• [Extracted entries]
◆ ◆ ◆ ◆ ◆

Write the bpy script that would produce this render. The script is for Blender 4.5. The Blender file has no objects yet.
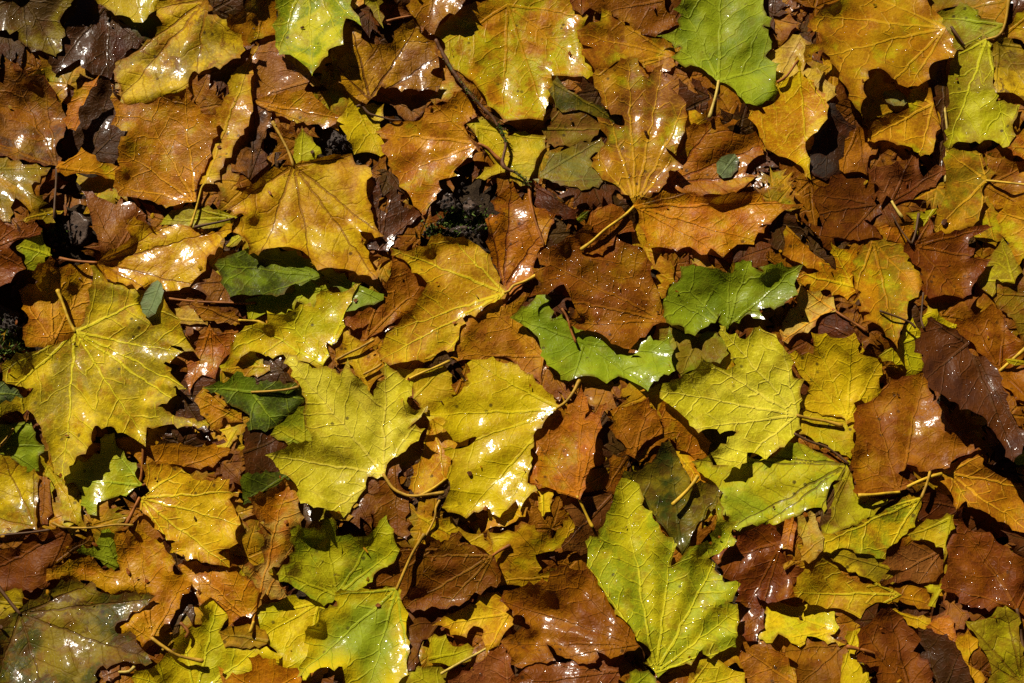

◆ ◆ ◆ ◆ ◆

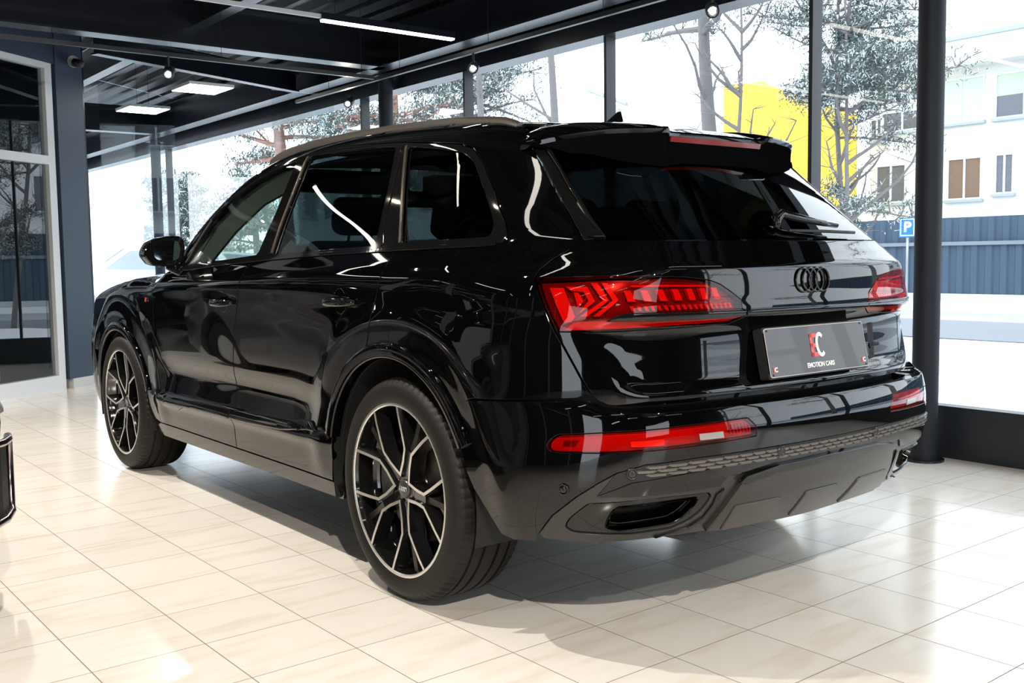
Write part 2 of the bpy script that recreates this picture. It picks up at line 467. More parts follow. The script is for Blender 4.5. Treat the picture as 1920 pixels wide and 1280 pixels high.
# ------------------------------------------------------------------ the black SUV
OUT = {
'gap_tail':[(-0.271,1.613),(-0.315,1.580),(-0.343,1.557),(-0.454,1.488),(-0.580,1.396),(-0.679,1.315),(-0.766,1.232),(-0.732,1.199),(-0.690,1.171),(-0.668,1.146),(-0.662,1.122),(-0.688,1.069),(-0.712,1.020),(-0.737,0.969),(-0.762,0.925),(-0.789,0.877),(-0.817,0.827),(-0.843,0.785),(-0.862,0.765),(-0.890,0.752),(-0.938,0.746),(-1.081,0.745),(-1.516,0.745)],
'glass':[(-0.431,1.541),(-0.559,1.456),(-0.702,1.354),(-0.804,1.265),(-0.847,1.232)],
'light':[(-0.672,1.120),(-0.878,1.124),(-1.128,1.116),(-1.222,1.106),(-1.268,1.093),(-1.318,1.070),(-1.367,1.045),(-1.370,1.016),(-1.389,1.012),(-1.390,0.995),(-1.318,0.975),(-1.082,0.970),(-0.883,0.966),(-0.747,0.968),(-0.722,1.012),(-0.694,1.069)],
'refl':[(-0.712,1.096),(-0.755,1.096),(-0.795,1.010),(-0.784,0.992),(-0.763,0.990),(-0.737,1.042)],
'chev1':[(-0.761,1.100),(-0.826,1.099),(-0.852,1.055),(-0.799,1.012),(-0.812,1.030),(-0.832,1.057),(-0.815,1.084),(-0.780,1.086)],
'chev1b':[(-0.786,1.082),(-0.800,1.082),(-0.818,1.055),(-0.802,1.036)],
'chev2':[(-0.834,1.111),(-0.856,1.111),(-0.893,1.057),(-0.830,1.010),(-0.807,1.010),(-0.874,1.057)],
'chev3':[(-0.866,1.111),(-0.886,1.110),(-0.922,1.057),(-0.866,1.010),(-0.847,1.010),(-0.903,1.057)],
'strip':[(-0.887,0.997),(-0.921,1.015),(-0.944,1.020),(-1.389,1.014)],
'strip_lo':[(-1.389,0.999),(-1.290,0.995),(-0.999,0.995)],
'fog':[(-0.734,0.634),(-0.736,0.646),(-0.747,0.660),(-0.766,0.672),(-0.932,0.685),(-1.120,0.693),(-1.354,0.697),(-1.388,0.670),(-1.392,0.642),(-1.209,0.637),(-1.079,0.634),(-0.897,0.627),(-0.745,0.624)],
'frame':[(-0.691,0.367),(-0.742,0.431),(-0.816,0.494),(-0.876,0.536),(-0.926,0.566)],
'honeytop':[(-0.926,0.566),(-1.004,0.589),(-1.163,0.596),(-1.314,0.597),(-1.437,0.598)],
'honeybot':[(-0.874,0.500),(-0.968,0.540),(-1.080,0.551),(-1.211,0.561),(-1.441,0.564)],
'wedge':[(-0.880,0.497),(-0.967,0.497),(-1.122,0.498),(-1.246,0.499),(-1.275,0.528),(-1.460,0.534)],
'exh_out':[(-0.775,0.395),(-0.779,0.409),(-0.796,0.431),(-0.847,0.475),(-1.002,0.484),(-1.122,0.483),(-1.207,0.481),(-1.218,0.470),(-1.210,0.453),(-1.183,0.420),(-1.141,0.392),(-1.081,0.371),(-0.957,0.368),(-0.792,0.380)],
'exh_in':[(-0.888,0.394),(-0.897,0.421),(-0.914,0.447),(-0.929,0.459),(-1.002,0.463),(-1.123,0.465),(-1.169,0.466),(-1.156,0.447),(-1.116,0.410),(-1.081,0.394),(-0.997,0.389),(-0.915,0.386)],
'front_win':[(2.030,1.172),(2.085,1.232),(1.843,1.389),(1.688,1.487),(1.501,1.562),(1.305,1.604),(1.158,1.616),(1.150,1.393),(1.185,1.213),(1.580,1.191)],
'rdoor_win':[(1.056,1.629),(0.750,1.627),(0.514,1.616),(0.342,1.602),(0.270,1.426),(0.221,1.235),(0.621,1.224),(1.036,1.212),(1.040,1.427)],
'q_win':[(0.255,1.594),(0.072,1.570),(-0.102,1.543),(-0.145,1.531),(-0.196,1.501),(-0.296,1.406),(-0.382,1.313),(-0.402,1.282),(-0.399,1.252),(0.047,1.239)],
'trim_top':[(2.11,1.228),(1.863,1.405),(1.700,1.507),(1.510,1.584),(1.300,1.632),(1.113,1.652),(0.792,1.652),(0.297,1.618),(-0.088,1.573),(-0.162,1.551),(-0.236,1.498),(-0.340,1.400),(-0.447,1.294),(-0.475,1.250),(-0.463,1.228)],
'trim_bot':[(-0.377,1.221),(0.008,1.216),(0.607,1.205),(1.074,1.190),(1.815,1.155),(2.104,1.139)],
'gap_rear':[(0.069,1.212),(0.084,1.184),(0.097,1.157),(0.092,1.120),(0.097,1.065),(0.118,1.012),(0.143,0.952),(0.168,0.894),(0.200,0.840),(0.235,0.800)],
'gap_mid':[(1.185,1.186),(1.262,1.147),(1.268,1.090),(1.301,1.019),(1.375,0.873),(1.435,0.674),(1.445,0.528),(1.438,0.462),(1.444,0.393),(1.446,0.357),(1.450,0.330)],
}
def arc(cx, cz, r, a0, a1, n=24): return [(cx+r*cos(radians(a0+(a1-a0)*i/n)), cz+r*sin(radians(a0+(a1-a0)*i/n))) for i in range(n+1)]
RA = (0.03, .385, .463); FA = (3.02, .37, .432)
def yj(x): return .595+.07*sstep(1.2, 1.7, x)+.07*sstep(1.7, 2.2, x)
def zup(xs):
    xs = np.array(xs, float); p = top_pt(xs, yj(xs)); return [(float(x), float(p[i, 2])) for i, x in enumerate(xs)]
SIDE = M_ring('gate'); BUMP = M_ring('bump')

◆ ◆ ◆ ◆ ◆

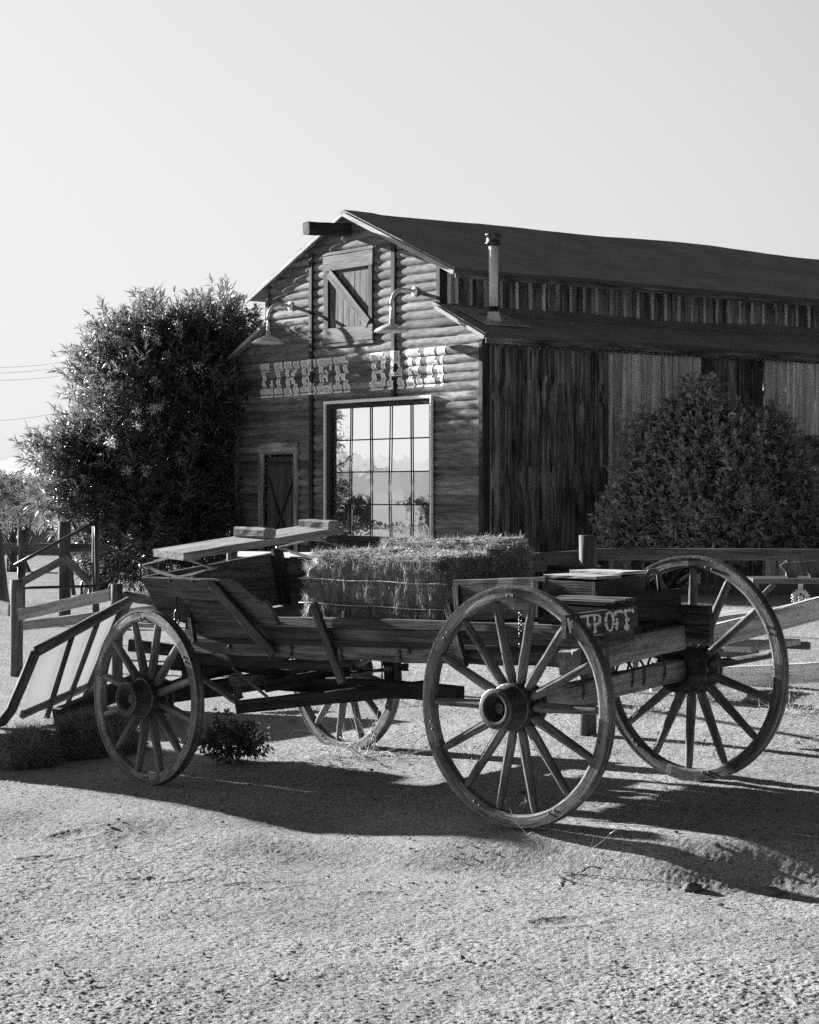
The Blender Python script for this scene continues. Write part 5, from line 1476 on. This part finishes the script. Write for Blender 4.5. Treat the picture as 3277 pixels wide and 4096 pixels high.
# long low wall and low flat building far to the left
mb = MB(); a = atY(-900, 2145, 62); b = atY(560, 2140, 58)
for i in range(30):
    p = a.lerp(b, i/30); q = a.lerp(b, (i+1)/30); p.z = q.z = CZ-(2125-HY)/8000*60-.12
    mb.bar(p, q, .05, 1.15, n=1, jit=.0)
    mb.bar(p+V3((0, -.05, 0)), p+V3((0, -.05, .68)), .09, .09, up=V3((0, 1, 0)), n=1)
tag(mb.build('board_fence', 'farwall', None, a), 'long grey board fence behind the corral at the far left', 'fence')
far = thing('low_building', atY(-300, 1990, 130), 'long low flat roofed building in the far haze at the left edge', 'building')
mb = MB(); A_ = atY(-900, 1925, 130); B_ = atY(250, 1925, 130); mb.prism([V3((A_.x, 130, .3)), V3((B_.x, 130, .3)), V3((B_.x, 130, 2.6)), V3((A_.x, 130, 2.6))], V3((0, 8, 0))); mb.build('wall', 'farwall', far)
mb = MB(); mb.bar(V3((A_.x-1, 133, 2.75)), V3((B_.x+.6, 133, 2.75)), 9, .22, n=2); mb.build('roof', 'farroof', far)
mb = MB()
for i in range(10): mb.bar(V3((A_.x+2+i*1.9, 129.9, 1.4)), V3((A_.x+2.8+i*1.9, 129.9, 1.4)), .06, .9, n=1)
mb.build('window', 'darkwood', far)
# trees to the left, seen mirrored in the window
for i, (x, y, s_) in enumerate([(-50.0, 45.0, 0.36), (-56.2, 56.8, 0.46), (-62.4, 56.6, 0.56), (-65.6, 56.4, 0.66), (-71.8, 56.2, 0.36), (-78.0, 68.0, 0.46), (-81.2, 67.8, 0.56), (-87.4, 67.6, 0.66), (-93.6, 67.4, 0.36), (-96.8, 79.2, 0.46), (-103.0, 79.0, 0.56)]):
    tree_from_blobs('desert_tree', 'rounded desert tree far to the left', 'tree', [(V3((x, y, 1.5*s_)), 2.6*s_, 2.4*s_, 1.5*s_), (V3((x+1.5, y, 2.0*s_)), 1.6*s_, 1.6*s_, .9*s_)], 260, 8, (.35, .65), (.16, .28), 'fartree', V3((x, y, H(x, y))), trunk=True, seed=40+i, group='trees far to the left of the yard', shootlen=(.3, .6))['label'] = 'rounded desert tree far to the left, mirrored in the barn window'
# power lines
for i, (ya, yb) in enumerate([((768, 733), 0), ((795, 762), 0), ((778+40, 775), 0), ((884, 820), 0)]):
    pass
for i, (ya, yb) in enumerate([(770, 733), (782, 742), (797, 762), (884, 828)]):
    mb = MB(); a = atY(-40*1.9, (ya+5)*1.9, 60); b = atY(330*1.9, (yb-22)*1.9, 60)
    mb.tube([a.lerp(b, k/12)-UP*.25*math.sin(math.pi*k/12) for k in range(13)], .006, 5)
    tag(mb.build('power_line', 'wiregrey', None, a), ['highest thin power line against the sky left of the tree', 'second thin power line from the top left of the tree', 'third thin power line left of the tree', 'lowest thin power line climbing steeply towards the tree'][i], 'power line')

◆ ◆ ◆ ◆ ◆

In the entries above, find each line with the string "picture" and copy it.

Write part 2 of the bpy script that recreates this picture. It picks up at line 467. More parts follow. The script is for Blender 4.5. Treat the picture as 1920 pixels wide and 1280 pixels high.
The Blender Python script for this scene continues. Write part 5, from line 1476 on. This part finishes the script. Write for Blender 4.5. Treat the picture as 3277 pixels wide and 4096 pixels high.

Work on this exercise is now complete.